The thing is, as a long-time Windows user, it feels like the adjustment to the Mac OS idiosyncrasies isn’t worth my effort at this point. And that is where the genius of the iPad comes into play: It’s a totally new class of device, with the multi-touch interface already proven on the iPhone. Not an iPhone user myself (yet), I’ve been playing around with plenty of them from my friends and family.

And it all works well, except that the screen size really wasn’t to my taste for Web surfing, or for entering stuff through the mini on-screen keyboard. Presumably the iPad fixes both issues.

While it likely won’t be used much for writing full-length blog posts, it can definitely serve as a great Web and RSS reader, or to curate web snippets in ways better than can now be done laying on the couch with a 15″ full-size laptop (I am hoping Amplify’s great clipping bookmarklet and similar tools will work in Safari out of the box).

Really if you think about it, despite all of the “Apple Walled Garden” talk, the Safari browser is the application that opens up the iPad to anything on the Internet, including, yes, Gmail and all of the other Google products. No Flash, yes, but I have to admit that I’m with Steve on this one: Flash video tends to slow down even pretty powerful full-sized laptops.

Typing a few words for Search, Facebook, Twitter, it should all work. The more auto-completions, pre-populating boxes, and buttons the better.

And of course all of the apps instantly available through the iPhone app store, plus any newly designed specifically for the iPad, are not to be underestimated.

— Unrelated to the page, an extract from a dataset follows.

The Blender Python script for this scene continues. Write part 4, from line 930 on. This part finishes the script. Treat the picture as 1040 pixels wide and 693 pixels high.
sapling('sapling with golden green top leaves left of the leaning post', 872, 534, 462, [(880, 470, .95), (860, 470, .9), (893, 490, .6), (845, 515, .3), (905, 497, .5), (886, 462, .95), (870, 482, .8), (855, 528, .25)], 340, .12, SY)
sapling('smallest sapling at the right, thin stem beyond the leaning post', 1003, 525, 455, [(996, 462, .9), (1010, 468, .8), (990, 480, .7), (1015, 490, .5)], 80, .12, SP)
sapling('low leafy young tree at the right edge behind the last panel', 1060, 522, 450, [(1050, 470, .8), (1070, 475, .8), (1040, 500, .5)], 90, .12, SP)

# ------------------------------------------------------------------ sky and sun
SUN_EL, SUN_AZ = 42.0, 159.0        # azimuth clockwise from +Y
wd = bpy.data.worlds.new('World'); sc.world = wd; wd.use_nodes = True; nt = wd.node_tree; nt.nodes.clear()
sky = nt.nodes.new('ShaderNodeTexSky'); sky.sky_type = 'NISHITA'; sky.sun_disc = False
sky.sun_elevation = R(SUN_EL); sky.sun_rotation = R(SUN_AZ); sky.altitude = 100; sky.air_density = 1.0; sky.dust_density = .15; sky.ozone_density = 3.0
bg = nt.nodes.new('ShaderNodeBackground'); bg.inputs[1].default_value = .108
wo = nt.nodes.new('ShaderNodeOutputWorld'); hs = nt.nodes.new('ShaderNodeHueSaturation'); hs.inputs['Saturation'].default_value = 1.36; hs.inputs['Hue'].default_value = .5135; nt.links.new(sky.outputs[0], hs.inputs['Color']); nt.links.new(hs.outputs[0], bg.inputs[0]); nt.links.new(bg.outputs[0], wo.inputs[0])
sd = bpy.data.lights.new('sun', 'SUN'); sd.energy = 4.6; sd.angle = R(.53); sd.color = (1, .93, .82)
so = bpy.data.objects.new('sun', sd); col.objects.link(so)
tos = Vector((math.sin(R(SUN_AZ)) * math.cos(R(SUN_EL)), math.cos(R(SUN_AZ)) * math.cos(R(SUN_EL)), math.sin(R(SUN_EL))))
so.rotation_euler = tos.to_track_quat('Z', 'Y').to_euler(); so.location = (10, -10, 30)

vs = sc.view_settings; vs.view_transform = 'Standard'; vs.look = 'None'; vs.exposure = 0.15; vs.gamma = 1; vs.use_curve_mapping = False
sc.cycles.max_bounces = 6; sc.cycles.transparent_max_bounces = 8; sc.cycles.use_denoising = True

Already TechCrunch is crowing that “Instapaper For The iPad May Be [Its] First Killer App. And It Will Be Universal.” And by all accounts, gaming apps will be big, even though I am personally not particularly interested.

And who knows, with Skype or similar add-ons, even your WiFi-only iPad may soon double up as a phone!? Presumably a Bluetooth headset should do the trick.

By the way, for all those that thought the (current) lack of a camera in the iPad body was a major disappointment, there are of course Bluetooth video cameras available. And it would seem to be only a matter of time until someone comes up with a Video-conferencing dock or cheaper clip-on camera as well.

And of course, Apple may yet ship iPad 2.0 with built-in camera, the software does already have all of the necessary hooks. Speaking of which, wouldn’t it be right in line with Apple’s secrecy and techno triumphalism, if it turned out that your iPad will have a built-in camera on April 3 after all?

OK, maybe that one is too much to hope for.

I for one will be sorely tempted to go for iPad 1.0, even though we pretty much know that 2.0 will be improved, and likely cheaper. I think playing with one from your early adopter friends or at the store will be the deciding factor.

If the thing works well enough even now, and there aren’t any major blow-up stories coming out in the first 1-2 months, just having the first-mover advantage may be worth getting it soon.